* Data provided

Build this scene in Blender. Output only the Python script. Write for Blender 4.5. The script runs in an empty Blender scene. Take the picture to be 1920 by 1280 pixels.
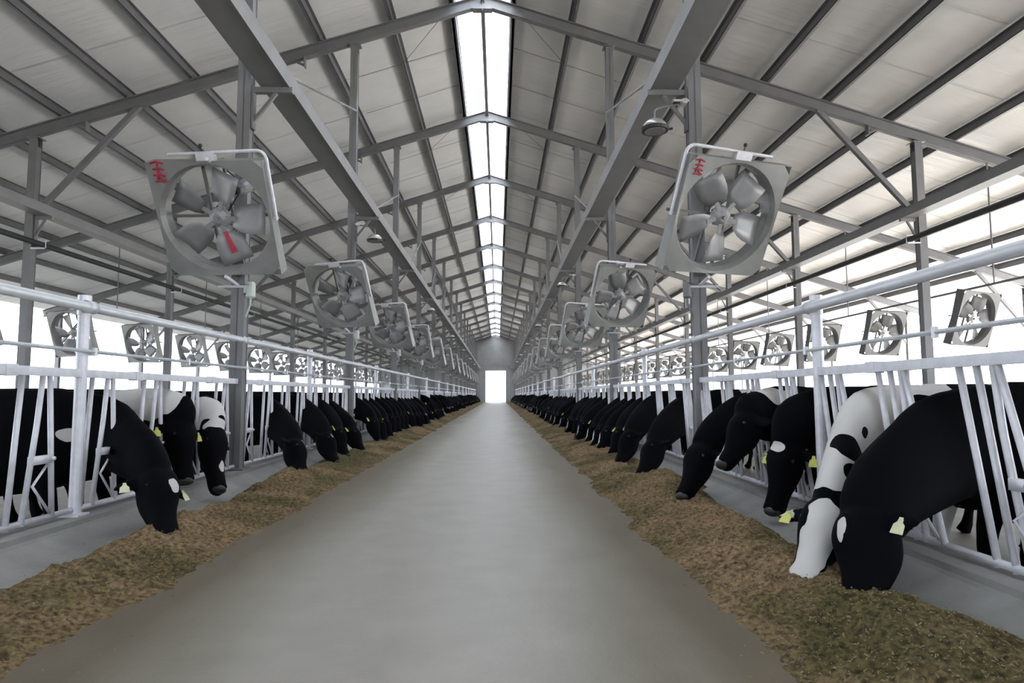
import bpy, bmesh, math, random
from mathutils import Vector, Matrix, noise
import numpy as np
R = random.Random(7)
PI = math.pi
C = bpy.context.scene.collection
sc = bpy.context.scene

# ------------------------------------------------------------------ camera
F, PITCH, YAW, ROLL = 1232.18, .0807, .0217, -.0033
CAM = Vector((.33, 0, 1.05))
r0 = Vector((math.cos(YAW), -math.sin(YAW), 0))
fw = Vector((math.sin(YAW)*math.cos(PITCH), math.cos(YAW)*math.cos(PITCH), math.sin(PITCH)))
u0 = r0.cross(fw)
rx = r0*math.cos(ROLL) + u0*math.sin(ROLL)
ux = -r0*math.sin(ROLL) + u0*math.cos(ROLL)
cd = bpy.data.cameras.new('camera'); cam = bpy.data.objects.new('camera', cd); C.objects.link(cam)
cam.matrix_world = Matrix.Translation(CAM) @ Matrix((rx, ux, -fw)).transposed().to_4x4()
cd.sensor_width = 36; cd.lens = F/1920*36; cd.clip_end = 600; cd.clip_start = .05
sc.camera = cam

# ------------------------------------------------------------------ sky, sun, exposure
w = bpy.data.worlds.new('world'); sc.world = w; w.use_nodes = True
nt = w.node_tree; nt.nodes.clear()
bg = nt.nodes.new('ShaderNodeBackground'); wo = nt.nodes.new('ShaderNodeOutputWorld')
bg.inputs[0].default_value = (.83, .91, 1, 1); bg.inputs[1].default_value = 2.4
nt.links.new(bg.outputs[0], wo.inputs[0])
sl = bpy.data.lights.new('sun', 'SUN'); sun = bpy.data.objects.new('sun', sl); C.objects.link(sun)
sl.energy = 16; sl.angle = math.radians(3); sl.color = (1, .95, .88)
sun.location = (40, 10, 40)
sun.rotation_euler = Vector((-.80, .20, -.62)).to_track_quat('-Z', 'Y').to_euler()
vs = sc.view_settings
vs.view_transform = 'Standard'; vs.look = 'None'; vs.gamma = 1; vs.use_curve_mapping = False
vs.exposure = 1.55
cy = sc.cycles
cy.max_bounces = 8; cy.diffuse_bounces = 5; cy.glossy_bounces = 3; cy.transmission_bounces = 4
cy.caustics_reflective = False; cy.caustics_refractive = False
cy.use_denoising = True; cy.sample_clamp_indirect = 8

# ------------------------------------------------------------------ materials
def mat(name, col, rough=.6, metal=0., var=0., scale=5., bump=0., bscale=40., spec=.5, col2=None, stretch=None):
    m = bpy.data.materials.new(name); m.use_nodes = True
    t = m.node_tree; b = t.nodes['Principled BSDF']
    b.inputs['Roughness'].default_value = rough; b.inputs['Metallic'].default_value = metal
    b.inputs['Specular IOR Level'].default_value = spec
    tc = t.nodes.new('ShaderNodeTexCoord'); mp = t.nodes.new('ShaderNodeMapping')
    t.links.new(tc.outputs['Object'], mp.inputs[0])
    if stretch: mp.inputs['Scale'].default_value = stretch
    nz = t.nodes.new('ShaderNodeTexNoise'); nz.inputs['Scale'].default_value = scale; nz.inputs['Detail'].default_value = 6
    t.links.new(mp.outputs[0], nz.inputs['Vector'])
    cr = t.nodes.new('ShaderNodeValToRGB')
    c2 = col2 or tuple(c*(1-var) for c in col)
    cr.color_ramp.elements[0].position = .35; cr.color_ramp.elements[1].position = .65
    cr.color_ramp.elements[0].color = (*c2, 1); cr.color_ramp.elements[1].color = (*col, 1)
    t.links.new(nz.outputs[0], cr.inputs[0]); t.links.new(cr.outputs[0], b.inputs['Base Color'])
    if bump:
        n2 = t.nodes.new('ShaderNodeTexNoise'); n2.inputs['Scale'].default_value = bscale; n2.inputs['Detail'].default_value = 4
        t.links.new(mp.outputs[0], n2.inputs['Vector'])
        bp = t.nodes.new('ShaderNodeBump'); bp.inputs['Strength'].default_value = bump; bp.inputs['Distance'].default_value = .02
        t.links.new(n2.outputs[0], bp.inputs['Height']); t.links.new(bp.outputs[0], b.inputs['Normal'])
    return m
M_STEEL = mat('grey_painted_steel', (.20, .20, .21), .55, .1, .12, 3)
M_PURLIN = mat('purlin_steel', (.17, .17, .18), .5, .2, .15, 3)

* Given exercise
List each line in the listing that contains the string "scene".

* Task output
Build this scene in Blender. Output only the Python script. Write for Blender 4.5. The script runs in an empty Blender scene. Take the picture to be 1920 by 1280 pixels.
C = bpy.context.scene.collection
sc = bpy.context.scene